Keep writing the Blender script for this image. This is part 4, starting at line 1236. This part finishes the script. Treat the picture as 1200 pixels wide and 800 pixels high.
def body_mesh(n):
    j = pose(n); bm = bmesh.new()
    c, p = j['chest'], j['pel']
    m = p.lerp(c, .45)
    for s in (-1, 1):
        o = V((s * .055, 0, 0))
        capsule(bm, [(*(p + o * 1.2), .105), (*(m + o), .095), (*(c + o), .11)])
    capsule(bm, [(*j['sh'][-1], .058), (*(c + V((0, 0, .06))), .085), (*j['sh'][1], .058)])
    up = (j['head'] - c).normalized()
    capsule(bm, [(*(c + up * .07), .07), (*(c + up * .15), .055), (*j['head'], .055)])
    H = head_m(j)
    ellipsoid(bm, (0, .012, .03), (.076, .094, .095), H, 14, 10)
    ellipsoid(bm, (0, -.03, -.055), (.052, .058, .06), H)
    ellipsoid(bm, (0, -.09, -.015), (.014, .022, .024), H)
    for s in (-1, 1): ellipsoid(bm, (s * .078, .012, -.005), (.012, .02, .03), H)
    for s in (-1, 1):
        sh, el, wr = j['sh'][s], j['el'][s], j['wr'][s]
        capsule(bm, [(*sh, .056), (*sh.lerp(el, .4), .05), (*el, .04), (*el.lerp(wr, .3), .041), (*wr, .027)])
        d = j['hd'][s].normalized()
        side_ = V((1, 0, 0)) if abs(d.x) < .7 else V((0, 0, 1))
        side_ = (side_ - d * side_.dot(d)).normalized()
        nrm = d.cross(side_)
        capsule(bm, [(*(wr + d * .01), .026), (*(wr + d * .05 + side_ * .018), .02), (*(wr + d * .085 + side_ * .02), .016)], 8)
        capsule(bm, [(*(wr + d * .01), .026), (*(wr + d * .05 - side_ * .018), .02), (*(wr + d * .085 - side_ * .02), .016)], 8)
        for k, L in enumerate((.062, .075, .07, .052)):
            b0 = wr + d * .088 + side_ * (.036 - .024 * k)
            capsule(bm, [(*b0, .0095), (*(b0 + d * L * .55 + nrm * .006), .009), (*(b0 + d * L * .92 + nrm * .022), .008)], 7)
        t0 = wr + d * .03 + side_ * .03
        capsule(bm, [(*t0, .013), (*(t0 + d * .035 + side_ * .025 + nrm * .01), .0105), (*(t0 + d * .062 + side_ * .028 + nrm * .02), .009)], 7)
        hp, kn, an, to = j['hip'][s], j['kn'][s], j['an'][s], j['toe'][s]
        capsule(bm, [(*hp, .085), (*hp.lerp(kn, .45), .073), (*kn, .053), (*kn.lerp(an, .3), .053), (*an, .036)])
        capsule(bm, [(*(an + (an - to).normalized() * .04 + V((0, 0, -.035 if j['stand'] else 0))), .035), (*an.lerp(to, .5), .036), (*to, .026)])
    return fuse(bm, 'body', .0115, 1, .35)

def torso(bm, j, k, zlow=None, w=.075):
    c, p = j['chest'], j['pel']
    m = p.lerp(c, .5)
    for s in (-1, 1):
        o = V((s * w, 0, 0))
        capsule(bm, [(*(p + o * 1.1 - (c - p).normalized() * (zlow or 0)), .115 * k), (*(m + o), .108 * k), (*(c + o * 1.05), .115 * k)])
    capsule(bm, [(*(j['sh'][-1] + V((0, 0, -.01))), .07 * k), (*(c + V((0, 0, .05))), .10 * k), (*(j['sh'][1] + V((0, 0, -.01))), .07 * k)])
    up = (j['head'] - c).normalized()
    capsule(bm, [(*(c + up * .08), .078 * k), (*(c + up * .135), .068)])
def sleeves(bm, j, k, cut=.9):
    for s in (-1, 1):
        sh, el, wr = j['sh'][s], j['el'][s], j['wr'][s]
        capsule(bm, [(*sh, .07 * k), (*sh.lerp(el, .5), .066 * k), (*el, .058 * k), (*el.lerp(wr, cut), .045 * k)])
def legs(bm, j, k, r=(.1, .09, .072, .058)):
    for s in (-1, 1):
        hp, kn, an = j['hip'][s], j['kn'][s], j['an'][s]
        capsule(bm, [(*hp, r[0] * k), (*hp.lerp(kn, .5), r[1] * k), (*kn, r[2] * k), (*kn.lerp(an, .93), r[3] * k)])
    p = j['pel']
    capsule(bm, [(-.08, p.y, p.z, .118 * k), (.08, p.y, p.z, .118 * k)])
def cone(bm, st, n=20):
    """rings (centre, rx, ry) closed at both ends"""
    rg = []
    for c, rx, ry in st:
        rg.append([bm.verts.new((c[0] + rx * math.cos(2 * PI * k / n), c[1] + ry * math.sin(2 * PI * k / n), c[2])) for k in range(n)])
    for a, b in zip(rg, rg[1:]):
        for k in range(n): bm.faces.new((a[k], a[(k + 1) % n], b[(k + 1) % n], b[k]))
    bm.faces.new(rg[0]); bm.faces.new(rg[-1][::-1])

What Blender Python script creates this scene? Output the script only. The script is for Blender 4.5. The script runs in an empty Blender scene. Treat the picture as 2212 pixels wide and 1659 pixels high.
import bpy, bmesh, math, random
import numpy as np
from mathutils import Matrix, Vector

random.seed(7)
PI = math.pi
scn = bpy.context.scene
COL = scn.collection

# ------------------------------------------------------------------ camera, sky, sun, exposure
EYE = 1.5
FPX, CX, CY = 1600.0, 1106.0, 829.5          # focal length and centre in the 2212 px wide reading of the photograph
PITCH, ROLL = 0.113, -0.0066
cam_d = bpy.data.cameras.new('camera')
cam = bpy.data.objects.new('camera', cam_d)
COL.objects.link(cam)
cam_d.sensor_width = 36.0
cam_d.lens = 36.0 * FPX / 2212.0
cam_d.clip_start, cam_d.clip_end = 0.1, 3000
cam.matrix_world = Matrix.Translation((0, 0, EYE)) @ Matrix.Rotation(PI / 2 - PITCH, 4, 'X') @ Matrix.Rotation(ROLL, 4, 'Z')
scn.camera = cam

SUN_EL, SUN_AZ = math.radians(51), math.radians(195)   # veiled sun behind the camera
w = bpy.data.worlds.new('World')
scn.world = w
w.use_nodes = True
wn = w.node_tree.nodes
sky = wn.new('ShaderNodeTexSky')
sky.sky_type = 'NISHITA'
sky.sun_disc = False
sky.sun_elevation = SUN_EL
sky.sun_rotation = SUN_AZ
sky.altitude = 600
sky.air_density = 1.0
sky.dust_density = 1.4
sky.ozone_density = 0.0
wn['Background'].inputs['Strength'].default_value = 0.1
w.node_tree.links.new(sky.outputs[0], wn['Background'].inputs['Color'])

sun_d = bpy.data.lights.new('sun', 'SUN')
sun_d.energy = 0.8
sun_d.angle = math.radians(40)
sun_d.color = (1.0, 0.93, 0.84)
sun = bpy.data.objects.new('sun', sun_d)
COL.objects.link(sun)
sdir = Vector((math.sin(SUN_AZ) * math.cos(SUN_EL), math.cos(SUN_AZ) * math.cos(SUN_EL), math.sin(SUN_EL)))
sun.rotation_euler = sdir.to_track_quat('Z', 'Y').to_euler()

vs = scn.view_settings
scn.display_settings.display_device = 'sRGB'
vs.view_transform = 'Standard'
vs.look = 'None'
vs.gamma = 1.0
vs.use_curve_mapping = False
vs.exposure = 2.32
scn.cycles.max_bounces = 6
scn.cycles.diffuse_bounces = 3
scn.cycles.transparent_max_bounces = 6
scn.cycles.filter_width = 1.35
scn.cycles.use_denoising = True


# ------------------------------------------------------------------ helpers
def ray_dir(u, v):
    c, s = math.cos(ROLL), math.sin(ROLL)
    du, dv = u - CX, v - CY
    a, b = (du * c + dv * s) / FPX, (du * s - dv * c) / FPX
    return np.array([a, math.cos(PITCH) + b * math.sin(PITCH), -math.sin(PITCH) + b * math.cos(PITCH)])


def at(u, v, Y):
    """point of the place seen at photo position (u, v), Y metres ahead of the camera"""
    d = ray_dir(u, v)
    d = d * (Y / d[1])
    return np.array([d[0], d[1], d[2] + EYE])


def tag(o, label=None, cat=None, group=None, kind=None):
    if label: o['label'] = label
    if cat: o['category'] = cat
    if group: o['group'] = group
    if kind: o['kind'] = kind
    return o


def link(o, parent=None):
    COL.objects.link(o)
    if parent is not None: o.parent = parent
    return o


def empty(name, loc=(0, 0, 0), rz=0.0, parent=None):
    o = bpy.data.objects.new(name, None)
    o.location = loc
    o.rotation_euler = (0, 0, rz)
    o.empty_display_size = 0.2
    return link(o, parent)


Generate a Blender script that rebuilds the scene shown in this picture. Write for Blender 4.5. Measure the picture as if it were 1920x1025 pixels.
____
• [What you need to do]:
Only the lines running from the line with "What Blender Python" through the line with "COL = scn.collection" should be repeated, exactly and with both ends kept.

• [Exercise response]:
What Blender Python script creates this scene? Output the script only. The script is for Blender 4.5. The script runs in an empty Blender scene. Treat the picture as 2212 pixels wide and 1659 pixels high.
import bpy, bmesh, math, random
import numpy as np
from mathutils import Matrix, Vector

random.seed(7)
PI = math.pi
scn = bpy.context.scene
COL = scn.collection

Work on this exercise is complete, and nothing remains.